SA court to decide ZEP holders’ fate this week

Court hammer

ZIMBABWE Exemption Permit (ZEP) holders in South Africa will this week learn of their fate when their case is heard by a full bench at Pretoria High Court starting today.

The full bench will hear the case until Friday.

The Helen Suzman Foundation approached the courts seeking to overturn South Africa’s Home Affairs minister Aaron Motsoaledi’s decision to terminate the permits.

If the minister’s decision is upheld, the permits will be terminated on June 30 this year.

The ZEPs are special permits issued in terms of South Africa’s Immigration Act that allows approximately 178 000 holders and their children temporary legal status to live, work and study in that country.
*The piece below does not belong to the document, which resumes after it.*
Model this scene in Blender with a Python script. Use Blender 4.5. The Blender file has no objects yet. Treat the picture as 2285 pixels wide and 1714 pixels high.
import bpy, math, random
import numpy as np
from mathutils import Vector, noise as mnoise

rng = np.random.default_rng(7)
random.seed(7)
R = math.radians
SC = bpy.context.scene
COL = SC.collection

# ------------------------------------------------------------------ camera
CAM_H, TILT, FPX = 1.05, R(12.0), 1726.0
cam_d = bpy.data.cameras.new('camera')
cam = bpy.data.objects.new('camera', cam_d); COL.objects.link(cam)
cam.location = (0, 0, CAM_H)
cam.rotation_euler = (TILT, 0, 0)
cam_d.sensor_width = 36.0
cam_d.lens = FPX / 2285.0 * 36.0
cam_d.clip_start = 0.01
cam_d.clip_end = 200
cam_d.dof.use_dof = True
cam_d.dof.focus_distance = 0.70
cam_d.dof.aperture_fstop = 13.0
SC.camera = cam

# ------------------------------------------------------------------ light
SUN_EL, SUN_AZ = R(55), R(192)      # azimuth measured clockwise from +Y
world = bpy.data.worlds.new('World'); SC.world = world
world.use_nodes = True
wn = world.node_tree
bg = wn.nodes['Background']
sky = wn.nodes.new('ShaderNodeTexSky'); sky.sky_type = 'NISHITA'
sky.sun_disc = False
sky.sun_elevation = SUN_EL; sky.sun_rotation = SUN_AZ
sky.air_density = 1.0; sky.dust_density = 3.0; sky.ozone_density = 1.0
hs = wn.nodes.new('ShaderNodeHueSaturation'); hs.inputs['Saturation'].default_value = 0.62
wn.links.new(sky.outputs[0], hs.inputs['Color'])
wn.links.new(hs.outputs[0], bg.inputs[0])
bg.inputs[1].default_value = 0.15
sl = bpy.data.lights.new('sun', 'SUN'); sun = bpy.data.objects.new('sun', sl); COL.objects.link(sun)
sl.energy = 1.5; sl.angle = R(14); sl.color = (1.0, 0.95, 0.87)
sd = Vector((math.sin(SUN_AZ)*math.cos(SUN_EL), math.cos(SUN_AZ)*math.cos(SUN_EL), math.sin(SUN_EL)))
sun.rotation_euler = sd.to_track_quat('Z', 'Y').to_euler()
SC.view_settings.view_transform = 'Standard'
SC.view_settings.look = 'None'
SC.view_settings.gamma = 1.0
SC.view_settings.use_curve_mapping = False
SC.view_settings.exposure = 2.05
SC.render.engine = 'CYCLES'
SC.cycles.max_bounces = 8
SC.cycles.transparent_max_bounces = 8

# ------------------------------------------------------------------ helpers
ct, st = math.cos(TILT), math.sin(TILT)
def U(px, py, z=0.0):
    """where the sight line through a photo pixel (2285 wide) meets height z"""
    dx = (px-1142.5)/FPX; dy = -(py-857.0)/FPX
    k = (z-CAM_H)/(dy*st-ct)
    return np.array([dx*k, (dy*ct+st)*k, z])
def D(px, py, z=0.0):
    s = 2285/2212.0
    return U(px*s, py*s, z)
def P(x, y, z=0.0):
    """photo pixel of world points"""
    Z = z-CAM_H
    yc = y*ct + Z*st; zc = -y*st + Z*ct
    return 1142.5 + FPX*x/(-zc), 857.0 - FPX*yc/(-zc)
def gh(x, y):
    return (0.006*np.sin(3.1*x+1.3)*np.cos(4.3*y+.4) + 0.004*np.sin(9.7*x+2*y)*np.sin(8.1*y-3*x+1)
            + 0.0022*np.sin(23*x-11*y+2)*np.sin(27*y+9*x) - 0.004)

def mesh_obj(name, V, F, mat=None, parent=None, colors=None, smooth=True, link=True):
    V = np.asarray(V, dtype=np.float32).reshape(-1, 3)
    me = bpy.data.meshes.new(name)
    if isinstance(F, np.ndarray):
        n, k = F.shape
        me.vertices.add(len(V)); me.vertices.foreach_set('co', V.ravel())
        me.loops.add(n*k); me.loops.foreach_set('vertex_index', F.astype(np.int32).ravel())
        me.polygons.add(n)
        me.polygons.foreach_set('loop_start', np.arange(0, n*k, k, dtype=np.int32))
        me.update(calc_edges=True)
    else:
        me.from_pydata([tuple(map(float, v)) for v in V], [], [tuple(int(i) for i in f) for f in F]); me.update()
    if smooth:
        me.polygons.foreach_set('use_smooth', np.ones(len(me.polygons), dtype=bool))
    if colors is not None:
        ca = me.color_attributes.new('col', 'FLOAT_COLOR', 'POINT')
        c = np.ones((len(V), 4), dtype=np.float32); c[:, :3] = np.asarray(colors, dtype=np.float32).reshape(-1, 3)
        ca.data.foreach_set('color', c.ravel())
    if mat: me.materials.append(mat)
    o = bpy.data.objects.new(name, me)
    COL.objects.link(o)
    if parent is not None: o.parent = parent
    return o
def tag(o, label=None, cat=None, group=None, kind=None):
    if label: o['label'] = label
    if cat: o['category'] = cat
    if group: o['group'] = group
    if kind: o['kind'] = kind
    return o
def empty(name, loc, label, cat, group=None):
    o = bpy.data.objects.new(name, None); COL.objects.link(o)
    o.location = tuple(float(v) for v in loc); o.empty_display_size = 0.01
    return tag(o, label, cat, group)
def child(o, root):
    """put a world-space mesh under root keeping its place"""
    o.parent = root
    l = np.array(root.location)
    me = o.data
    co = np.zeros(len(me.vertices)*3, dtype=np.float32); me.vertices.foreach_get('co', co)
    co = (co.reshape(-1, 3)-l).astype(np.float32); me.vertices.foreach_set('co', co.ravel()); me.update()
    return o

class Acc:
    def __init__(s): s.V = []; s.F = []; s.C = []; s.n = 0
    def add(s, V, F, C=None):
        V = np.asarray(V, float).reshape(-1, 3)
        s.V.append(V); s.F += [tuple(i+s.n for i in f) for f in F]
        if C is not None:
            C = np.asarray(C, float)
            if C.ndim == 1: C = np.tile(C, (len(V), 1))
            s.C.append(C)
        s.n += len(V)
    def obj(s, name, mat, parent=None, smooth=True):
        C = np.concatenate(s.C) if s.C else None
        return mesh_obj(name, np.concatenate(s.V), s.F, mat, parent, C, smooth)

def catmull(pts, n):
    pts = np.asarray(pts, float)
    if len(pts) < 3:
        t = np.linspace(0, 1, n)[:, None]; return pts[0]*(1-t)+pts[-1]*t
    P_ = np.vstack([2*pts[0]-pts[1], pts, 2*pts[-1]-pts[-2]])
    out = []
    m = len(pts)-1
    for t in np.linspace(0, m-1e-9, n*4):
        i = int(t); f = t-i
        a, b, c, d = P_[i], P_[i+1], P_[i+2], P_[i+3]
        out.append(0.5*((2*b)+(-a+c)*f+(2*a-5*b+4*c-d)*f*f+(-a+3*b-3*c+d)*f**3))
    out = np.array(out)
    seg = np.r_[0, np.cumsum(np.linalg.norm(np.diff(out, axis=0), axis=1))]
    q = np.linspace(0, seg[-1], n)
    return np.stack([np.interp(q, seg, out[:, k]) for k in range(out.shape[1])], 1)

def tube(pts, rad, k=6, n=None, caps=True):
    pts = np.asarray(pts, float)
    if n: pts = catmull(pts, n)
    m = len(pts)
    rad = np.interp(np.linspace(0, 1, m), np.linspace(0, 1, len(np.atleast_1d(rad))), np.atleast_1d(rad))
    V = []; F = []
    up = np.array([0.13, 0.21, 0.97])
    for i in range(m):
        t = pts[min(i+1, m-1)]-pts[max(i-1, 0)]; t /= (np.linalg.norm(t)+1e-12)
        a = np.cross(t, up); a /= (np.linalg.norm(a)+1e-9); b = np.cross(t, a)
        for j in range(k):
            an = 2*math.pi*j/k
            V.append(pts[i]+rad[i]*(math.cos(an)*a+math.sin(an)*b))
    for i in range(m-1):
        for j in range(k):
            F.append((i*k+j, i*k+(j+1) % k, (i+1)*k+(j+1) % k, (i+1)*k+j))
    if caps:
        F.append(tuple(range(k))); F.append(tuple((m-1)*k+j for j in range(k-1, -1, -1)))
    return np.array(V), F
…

It is the third iteration of a permit that began back in 2009 as the Dispensation for Zimbabweans Project (DZP), which the South African government introduced to cope with an influx of undocumented Zimbabweans fleeing political violence and an economic crunch around 2008.

The DZP was later renamed the Zimbabwe Special Permit (ZSP) in 2014, which was in turn changed to ZEP in 2017.

Whether applying for the DZP, ZSP or the ZEP, applicants had to abandon their attempts to apply for asylum status, show that they had the financial means to support themselves in South Africa and that they had no criminal record.

“ZEP holders are a population of law-abiding and economically active foreign nationals who have built lives in South Africa over the last 13 years — after being forced to do so as a result of desperate conditions in Zimbabwe. Many ZEP holders have children who know no home but South Africa,” Helen Suzman Foundation said in a statement.

“Without the ZEP, its holders can only lawfully remain in South Africa if they are granted one of the Immigration Act’s mainstream visas. However, this is not a realistic option for most ZEP holders, given the legal and practical barriers that stand between them and a mainstream visa.”

The foundation said without a ZEP and given the practical and legal barriers to acquiring a mainstream visa, the South African government’s decision will leave most applicants with a difficult decision to make on June 30, which is to return to Zimbabwe or remain in South Africa as undocumented migrants.